**JOB**
Print all the records exactly, please.

Data listing
'''

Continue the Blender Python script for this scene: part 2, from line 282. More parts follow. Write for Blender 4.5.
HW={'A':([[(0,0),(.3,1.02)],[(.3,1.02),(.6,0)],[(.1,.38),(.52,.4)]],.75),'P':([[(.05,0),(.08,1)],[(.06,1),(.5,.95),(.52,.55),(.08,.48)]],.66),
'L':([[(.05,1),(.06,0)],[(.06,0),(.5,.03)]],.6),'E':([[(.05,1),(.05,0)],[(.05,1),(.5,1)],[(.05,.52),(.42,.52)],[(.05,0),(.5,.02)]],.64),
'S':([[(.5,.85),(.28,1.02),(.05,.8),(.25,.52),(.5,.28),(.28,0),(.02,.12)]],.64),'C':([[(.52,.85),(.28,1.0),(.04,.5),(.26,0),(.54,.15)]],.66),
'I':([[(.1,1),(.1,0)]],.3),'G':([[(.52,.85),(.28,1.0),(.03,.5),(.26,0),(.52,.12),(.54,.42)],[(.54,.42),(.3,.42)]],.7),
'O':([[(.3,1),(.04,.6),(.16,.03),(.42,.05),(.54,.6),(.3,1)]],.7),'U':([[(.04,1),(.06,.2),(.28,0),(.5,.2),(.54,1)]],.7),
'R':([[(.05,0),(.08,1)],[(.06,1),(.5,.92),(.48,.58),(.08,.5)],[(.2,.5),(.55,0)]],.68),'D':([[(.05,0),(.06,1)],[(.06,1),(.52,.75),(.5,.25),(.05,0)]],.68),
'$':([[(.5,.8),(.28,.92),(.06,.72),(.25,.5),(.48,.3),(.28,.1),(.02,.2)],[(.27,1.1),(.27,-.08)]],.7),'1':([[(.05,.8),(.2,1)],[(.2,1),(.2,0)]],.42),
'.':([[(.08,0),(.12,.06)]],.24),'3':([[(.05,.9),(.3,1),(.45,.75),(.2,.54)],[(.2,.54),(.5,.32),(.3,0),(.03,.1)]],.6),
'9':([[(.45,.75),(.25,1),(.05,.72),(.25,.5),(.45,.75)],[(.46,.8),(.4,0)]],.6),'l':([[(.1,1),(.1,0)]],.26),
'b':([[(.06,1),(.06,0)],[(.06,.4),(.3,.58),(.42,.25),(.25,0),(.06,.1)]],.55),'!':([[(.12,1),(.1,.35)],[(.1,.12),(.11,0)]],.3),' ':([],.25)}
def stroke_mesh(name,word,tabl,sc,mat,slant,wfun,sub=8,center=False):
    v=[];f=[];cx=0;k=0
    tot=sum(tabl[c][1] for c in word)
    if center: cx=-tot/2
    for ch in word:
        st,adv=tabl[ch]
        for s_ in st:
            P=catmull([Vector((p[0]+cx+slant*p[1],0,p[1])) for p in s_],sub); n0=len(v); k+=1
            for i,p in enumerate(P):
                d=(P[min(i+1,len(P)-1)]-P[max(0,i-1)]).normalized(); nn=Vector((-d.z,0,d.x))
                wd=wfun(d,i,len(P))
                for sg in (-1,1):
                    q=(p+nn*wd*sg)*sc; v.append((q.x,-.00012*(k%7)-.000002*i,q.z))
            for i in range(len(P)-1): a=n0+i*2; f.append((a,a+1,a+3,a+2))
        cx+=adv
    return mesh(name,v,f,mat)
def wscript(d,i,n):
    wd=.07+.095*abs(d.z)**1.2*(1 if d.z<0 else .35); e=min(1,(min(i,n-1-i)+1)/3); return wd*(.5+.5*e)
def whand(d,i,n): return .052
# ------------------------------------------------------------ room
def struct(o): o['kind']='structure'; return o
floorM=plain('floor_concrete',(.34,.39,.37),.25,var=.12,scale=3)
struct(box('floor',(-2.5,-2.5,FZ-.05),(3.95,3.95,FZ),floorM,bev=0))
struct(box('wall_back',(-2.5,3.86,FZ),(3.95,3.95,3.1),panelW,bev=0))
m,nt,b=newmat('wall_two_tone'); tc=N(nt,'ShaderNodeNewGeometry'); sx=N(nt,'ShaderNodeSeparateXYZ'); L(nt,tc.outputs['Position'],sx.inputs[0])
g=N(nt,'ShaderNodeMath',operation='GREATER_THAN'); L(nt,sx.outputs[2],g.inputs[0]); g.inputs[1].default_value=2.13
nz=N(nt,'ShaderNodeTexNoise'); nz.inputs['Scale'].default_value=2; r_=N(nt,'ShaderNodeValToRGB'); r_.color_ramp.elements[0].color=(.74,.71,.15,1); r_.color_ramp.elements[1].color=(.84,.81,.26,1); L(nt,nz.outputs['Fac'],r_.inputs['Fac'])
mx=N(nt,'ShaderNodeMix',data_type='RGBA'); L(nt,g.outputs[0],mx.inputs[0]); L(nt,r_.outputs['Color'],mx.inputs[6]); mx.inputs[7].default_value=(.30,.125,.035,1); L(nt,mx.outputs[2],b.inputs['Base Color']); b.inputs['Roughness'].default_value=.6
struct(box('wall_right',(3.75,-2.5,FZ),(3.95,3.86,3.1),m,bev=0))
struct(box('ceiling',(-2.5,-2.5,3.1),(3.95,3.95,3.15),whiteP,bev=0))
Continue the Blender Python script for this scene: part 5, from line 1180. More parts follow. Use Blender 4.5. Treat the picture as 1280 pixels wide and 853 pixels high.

'''

**WRITTEN RESPONSE**
Continue the Blender Python script for this scene: part 2, from line 282. More parts follow. Write for Blender 4.5.
HW={'A':([[(0,0),(.3,1.02)],[(.3,1.02),(.6,0)],[(.1,.38),(.52,.4)]],.75),'P':([[(.05,0),(.08,1)],[(.06,1),(.5,.95),(.52,.55),(.08,.48)]],.66),
'L':([[(.05,1),(.06,0)],[(.06,0),(.5,.03)]],.6),'E':([[(.05,1),(.05,0)],[(.05,1),(.5,1)],[(.05,.52),(.42,.52)],[(.05,0),(.5,.02)]],.64),
'S':([[(.5,.85),(.28,1.02),(.05,.8),(.25,.52),(.5,.28),(.28,0),(.02,.12)]],.64),'C':([[(.52,.85),(.28,1.0),(.04,.5),(.26,0),(.54,.15)]],.66),
'I':([[(.1,1),(.1,0)]],.3),'G':([[(.52,.85),(.28,1.0),(.03,.5),(.26,0),(.52,.12),(.54,.42)],[(.54,.42),(.3,.42)]],.7),
'O':([[(.3,1),(.04,.6),(.16,.03),(.42,.05),(.54,.6),(.3,1)]],.7),'U':([[(.04,1),(.06,.2),(.28,0),(.5,.2),(.54,1)]],.7),
'R':([[(.05,0),(.08,1)],[(.06,1),(.5,.92),(.48,.58),(.08,.5)],[(.2,.5),(.55,0)]],.68),'D':([[(.05,0),(.06,1)],[(.06,1),(.52,.75),(.5,.25),(.05,0)]],.68),
'$':([[(.5,.8),(.28,.92),(.06,.72),(.25,.5),(.48,.3),(.28,.1),(.02,.2)],[(.27,1.1),(.27,-.08)]],.7),'1':([[(.05,.8),(.2,1)],[(.2,1),(.2,0)]],.42),
'.':([[(.08,0),(.12,.06)]],.24),'3':([[(.05,.9),(.3,1),(.45,.75),(.2,.54)],[(.2,.54),(.5,.32),(.3,0),(.03,.1)]],.6),
'9':([[(.45,.75),(.25,1),(.05,.72),(.25,.5),(.45,.75)],[(.46,.8),(.4,0)]],.6),'l':([[(.1,1),(.1,0)]],.26),
'b':([[(.06,1),(.06,0)],[(.06,.4),(.3,.58),(.42,.25),(.25,0),(.06,.1)]],.55),'!':([[(.12,1),(.1,.35)],[(.1,.12),(.11,0)]],.3),' ':([],.25)}
def stroke_mesh(name,word,tabl,sc,mat,slant,wfun,sub=8,center=False):
    v=[];f=[];cx=0;k=0
    tot=sum(tabl[c][1] for c in word)
    if center: cx=-tot/2
    for ch in word:
        st,adv=tabl[ch]
        for s_ in st:
            P=catmull([Vector((p[0]+cx+slant*p[1],0,p[1])) for p in s_],sub); n0=len(v); k+=1
            for i,p in enumerate(P):
                d=(P[min(i+1,len(P)-1)]-P[max(0,i-1)]).normalized(); nn=Vector((-d.z,0,d.x))
                wd=wfun(d,i,len(P))
                for sg in (-1,1):
                    q=(p+nn*wd*sg)*sc; v.append((q.x,-.00012*(k%7)-.000002*i,q.z))
            for i in range(len(P)-1): a=n0+i*2; f.append((a,a+1,a+3,a+2))
        cx+=adv
    return mesh(name,v,f,mat)
def wscript(d,i,n):
    wd=.07+.095*abs(d.z)**1.2*(1 if d.z<0 else .35); e=min(1,(min(i,n-1-i)+1)/3); return wd*(.5+.5*e)
def whand(d,i,n): return .052
# ------------------------------------------------------------ room
def struct(o): o['kind']='structure'; return o
floorM=plain('floor_concrete',(.34,.39,.37),.25,var=.12,scale=3)
struct(box('floor',(-2.5,-2.5,FZ-.05),(3.95,3.95,FZ),floorM,bev=0))
struct(box('wall_back',(-2.5,3.86,FZ),(3.95,3.95,3.1),panelW,bev=0))
m,nt,b=newmat('wall_two_tone'); tc=N(nt,'ShaderNodeNewGeometry'); sx=N(nt,'ShaderNodeSeparateXYZ'); L(nt,tc.outputs['Position'],sx.inputs[0])
g=N(nt,'ShaderNodeMath',operation='GREATER_THAN'); L(nt,sx.outputs[2],g.inputs[0]); g.inputs[1].default_value=2.13
nz=N(nt,'ShaderNodeTexNoise'); nz.inputs['Scale'].default_value=2; r_=N(nt,'ShaderNodeValToRGB'); r_.color_ramp.elements[0].color=(.74,.71,.15,1); r_.color_ramp.elements[1].color=(.84,.81,.26,1); L(nt,nz.outputs['Fac'],r_.inputs['Fac'])
mx=N(nt,'ShaderNodeMix',data_type='RGBA'); L(nt,g.outputs[0],mx.inputs[0]); L(nt,r_.outputs['Color'],mx.inputs[6]); mx.inputs[7].default_value=(.30,.125,.035,1); L(nt,mx.outputs[2],b.inputs['Base Color']); b.inputs['Roughness'].default_value=.6
struct(box('wall_right',(3.75,-2.5,FZ),(3.95,3.86,3.1),m,bev=0))
struct(box('ceiling',(-2.5,-2.5,3.1),(3.95,3.95,3.15),whiteP,bev=0))
Continue the Blender Python script for this scene: part 5, from line 1180. More parts follow. Use Blender 4.5. Treat the picture as 1280 pixels wide and 853 pixels high.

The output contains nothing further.